When I studied abroad in Italy this year, we paid a visit to the most important art festival held in the world: the Venice Biennale. A tradition that goes back 120 years, each nation hosts a pavilion in which they ask the best artists from their country to come and represent them. Each year, more and more countries join, and the artists push the boundaries further and further. The exhibition takes place in the Giardini and the Arsenale, as well as various satellite exhibitions across the historic city of Venice.
Behind the Biennale: A Short History of the World’s Most Important Art Exhibition from Artsy on Vimeo.
The Venice Biennale was like a playground for the senses. When we were in the Giardini traveling between the National Pavilions, it was like traveling from one world to another. The artists had complete control over their environments, for example the French Pavilion promoted a sense of calm while Finland’s created an atmosphere of fear and unease.
The French Pavilion. The tree was motorized and slowly moved across the floor and rotated. The viewers were able to lay down on comfy couches to observe it.
While the theme of the Biennale was All the World’s Futures, I feel like it was more of a reflection of what is going on in contemporary and past times, but perhaps as a gauge of what the future world will be like. Much of the work was political, both of past politics and current. How could it not be with an epic live reading of Karl Marx’s “Das Kapital” going on almost constantly like white noise?
Yes, this was a performance piece that was going on constantly "Hunger Game"s style.

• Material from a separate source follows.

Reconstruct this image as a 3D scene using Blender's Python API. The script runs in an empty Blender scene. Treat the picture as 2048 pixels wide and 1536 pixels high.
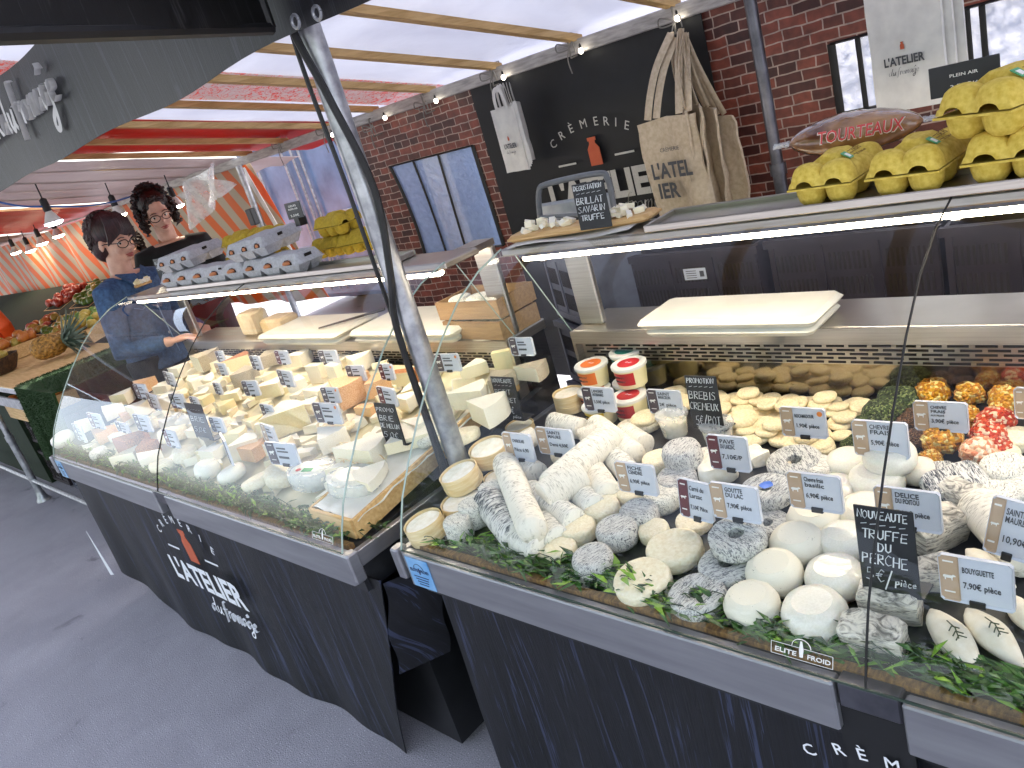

One satellite exhibition that I particularly enjoyed was Iraq’s "Invisible Beauty." It featured five artists, and their work questioned United States involvement in Iraq as well as how to defeat ISIS. Much of the work was video and photography, asking people what they thought and how they as ordinary people felt about the fighting going on in their country. The most poignant work on display though was not made by world renowned artists, but by the child refugees from Northern Iraq and poems and statements made by elders. Ai Weiwei curated the works and put them in a publication called "Traces of Survival." The Iraqi refugees have always been close to my heart, and the experience of seeing the drawings of the children was deeply moving and humbling. Their drawings were full of hope. Their drawings wished for a more peaceful world. Their drawings had life. Their drawings communicated in a way that words cannot. The idea of art flourishing in Iraq is important as ISIS destroys more everyday. It is a story of creation versus destruction. The exhibit asked questions. It didn’t tell us what we needed to do about ISIS like the news does everyday, it presented the viewer with the facts of everyday life in Iraq and then asked what to do about the situation.
Most of the exhibition seemed to fly by, but this is one of the exhibitions that made me reflect and ponder. It seemed like as we traveled through the pavilions, the Arsenale, and all of the satellite pavilions that I was overwhelmed and left with tiny phrases stuck in my head. We began with Fabio Mauri’s “The End”.
Then we continued on through the central pavilion to Jeremy Deller’s text “Hello, Today You Have Day Off”.
Later, in the Arsenale, we were told that we were too expensive to buy.
And then the names of the satellite exhibitions seemed to ring in my head. I think I dreamed about “The Infinite Nothing”.
There was so much art compressed into so little time, but somehow it all managed to leave a lasting impression.